*STATED EXERCISE*:
Among the entries below, extract exactly the lines that run from the one with "Continue the Blender" through the one with "FRONT = -FRONT", both ends included.

* start *

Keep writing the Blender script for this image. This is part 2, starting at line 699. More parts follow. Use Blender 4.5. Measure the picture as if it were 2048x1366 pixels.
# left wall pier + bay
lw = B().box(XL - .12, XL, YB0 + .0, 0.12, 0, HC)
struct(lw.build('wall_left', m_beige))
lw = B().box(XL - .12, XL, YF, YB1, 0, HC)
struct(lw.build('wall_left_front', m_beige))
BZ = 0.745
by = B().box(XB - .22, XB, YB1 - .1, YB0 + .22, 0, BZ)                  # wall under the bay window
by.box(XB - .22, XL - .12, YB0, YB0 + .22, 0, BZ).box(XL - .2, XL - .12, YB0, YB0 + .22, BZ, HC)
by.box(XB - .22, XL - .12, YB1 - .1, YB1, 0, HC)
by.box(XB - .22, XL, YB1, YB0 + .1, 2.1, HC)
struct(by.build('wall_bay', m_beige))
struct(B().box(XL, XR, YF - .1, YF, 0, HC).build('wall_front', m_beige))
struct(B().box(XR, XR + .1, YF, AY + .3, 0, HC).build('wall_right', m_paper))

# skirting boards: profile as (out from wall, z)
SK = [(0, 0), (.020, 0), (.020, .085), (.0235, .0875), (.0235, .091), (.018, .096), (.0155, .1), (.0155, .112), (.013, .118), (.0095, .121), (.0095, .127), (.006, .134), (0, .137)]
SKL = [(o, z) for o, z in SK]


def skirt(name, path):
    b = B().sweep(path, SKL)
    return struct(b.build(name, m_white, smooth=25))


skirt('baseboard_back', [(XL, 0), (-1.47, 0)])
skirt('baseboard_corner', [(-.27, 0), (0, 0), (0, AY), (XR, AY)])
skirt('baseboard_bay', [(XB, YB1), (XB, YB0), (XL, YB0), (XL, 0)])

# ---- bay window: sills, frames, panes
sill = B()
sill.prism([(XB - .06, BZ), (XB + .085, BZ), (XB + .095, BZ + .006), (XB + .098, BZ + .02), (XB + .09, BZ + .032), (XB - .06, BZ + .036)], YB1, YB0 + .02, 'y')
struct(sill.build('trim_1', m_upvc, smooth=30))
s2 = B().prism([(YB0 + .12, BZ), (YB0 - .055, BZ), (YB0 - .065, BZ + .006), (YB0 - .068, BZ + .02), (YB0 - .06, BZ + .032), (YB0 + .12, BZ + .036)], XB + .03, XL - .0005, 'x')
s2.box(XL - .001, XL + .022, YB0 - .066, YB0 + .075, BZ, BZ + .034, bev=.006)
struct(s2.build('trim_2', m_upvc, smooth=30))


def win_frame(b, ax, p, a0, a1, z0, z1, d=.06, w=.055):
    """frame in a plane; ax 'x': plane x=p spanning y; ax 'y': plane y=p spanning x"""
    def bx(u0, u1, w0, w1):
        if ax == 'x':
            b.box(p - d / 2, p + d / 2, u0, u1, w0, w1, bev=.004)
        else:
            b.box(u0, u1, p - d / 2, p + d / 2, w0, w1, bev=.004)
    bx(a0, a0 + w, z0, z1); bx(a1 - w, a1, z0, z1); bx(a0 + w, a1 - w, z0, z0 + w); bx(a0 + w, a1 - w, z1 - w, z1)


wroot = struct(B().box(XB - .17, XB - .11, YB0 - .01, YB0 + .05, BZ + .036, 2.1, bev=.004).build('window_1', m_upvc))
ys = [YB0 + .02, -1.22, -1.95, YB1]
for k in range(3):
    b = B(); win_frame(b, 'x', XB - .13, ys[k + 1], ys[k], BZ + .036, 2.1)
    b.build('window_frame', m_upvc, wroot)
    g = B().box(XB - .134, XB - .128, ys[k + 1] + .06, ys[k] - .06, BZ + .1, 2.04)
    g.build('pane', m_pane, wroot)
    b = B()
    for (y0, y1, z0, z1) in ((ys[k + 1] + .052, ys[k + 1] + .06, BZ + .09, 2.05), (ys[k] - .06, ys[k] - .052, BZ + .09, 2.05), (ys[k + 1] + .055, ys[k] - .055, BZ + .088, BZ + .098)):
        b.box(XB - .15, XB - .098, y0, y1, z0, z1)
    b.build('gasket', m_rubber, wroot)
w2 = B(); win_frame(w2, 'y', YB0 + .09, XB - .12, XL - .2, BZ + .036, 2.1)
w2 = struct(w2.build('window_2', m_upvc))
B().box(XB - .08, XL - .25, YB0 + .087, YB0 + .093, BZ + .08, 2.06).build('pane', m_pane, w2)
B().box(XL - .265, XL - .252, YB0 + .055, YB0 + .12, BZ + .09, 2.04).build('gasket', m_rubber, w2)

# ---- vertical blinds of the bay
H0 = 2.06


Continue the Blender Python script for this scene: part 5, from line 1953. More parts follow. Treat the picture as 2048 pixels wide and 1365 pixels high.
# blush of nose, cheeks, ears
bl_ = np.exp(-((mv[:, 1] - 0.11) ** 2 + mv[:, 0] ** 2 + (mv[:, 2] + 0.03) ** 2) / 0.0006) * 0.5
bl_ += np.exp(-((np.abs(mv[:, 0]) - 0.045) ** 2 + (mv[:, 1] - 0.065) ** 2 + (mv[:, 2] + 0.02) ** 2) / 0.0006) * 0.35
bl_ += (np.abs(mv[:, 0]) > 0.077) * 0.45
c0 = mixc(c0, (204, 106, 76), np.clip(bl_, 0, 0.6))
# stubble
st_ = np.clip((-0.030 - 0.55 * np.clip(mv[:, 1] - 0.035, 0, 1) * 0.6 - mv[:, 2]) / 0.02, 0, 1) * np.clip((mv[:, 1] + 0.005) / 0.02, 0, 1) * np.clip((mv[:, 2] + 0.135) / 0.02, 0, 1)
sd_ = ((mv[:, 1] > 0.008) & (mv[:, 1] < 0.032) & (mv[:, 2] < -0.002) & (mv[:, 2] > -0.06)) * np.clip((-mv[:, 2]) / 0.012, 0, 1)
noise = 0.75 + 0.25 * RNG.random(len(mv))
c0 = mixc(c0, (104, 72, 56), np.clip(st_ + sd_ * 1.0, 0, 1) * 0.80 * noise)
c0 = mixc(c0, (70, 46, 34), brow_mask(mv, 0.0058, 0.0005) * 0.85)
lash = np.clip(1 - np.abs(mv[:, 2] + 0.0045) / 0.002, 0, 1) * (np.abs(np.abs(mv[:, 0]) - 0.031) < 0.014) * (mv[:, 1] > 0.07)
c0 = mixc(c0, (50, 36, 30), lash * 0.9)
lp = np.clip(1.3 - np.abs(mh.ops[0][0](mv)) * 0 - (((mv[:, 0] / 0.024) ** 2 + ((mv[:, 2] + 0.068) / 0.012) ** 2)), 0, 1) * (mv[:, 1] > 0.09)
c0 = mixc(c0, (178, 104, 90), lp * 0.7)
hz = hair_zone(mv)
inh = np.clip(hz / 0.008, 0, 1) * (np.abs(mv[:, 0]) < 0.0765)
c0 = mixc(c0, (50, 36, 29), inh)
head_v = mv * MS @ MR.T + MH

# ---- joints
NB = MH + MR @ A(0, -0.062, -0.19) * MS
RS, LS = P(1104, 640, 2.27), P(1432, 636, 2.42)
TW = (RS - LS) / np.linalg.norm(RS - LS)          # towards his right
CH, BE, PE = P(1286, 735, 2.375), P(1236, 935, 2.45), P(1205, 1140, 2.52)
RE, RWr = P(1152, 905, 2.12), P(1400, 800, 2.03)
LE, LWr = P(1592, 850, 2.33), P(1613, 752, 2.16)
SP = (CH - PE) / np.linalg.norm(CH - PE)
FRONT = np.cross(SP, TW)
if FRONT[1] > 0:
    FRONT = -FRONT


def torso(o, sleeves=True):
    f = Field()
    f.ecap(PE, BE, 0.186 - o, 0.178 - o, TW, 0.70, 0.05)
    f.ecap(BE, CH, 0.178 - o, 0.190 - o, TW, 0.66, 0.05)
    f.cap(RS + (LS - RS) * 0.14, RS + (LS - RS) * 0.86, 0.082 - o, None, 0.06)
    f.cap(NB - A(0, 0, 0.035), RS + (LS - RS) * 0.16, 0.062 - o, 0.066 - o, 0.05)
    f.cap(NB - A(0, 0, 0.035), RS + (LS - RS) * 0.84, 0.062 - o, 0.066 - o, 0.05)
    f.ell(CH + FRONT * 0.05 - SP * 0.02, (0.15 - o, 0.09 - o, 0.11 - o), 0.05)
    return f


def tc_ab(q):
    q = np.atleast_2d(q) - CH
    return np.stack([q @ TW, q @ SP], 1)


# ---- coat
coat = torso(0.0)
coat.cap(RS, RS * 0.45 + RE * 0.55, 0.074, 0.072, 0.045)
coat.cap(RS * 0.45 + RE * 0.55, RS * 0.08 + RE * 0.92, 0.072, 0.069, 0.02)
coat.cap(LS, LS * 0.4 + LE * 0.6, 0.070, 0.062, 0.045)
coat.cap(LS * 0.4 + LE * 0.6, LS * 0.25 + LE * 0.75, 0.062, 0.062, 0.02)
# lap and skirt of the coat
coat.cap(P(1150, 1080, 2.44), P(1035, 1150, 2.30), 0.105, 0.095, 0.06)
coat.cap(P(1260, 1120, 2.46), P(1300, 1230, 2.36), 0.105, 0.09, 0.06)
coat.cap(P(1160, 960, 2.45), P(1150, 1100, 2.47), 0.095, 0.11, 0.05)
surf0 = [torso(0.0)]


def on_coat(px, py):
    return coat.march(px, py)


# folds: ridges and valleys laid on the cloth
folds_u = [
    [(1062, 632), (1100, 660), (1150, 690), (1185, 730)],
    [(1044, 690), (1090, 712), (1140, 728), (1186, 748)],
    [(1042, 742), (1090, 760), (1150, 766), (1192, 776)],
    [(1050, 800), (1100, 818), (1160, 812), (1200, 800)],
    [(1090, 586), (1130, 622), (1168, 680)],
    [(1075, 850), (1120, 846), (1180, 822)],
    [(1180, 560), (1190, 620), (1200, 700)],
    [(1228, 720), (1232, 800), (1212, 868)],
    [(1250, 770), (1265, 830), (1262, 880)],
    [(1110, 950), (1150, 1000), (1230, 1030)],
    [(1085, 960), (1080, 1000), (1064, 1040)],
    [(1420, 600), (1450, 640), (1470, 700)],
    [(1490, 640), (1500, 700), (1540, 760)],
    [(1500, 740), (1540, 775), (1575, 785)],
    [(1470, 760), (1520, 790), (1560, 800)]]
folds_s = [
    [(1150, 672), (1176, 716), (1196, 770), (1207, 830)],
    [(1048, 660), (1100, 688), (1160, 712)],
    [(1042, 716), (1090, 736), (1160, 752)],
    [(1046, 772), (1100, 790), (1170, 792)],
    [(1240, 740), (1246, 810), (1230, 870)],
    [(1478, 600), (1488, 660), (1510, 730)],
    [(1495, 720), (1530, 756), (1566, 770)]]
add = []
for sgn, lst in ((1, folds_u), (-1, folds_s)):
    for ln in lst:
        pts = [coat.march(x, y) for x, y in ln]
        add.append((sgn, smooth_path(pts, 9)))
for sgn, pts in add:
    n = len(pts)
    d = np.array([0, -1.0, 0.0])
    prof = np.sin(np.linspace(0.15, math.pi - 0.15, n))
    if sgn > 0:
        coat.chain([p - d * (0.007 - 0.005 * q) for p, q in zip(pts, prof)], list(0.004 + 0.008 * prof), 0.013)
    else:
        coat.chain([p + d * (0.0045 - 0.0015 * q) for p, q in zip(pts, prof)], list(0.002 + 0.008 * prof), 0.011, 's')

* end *

*TASK SOLUTION*:
Continue the Blender Python script for this scene: part 5, from line 1953. More parts follow. Treat the picture as 2048 pixels wide and 1365 pixels high.
# blush of nose, cheeks, ears
bl_ = np.exp(-((mv[:, 1] - 0.11) ** 2 + mv[:, 0] ** 2 + (mv[:, 2] + 0.03) ** 2) / 0.0006) * 0.5
bl_ += np.exp(-((np.abs(mv[:, 0]) - 0.045) ** 2 + (mv[:, 1] - 0.065) ** 2 + (mv[:, 2] + 0.02) ** 2) / 0.0006) * 0.35
bl_ += (np.abs(mv[:, 0]) > 0.077) * 0.45
c0 = mixc(c0, (204, 106, 76), np.clip(bl_, 0, 0.6))
# stubble
st_ = np.clip((-0.030 - 0.55 * np.clip(mv[:, 1] - 0.035, 0, 1) * 0.6 - mv[:, 2]) / 0.02, 0, 1) * np.clip((mv[:, 1] + 0.005) / 0.02, 0, 1) * np.clip((mv[:, 2] + 0.135) / 0.02, 0, 1)
sd_ = ((mv[:, 1] > 0.008) & (mv[:, 1] < 0.032) & (mv[:, 2] < -0.002) & (mv[:, 2] > -0.06)) * np.clip((-mv[:, 2]) / 0.012, 0, 1)
noise = 0.75 + 0.25 * RNG.random(len(mv))
c0 = mixc(c0, (104, 72, 56), np.clip(st_ + sd_ * 1.0, 0, 1) * 0.80 * noise)
c0 = mixc(c0, (70, 46, 34), brow_mask(mv, 0.0058, 0.0005) * 0.85)
lash = np.clip(1 - np.abs(mv[:, 2] + 0.0045) / 0.002, 0, 1) * (np.abs(np.abs(mv[:, 0]) - 0.031) < 0.014) * (mv[:, 1] > 0.07)
c0 = mixc(c0, (50, 36, 30), lash * 0.9)
lp = np.clip(1.3 - np.abs(mh.ops[0][0](mv)) * 0 - (((mv[:, 0] / 0.024) ** 2 + ((mv[:, 2] + 0.068) / 0.012) ** 2)), 0, 1) * (mv[:, 1] > 0.09)
c0 = mixc(c0, (178, 104, 90), lp * 0.7)
hz = hair_zone(mv)
inh = np.clip(hz / 0.008, 0, 1) * (np.abs(mv[:, 0]) < 0.0765)
c0 = mixc(c0, (50, 36, 29), inh)
head_v = mv * MS @ MR.T + MH

# ---- joints
NB = MH + MR @ A(0, -0.062, -0.19) * MS
RS, LS = P(1104, 640, 2.27), P(1432, 636, 2.42)
TW = (RS - LS) / np.linalg.norm(RS - LS)          # towards his right
CH, BE, PE = P(1286, 735, 2.375), P(1236, 935, 2.45), P(1205, 1140, 2.52)
RE, RWr = P(1152, 905, 2.12), P(1400, 800, 2.03)
LE, LWr = P(1592, 850, 2.33), P(1613, 752, 2.16)
SP = (CH - PE) / np.linalg.norm(CH - PE)
FRONT = np.cross(SP, TW)
if FRONT[1] > 0:
    FRONT = -FRONT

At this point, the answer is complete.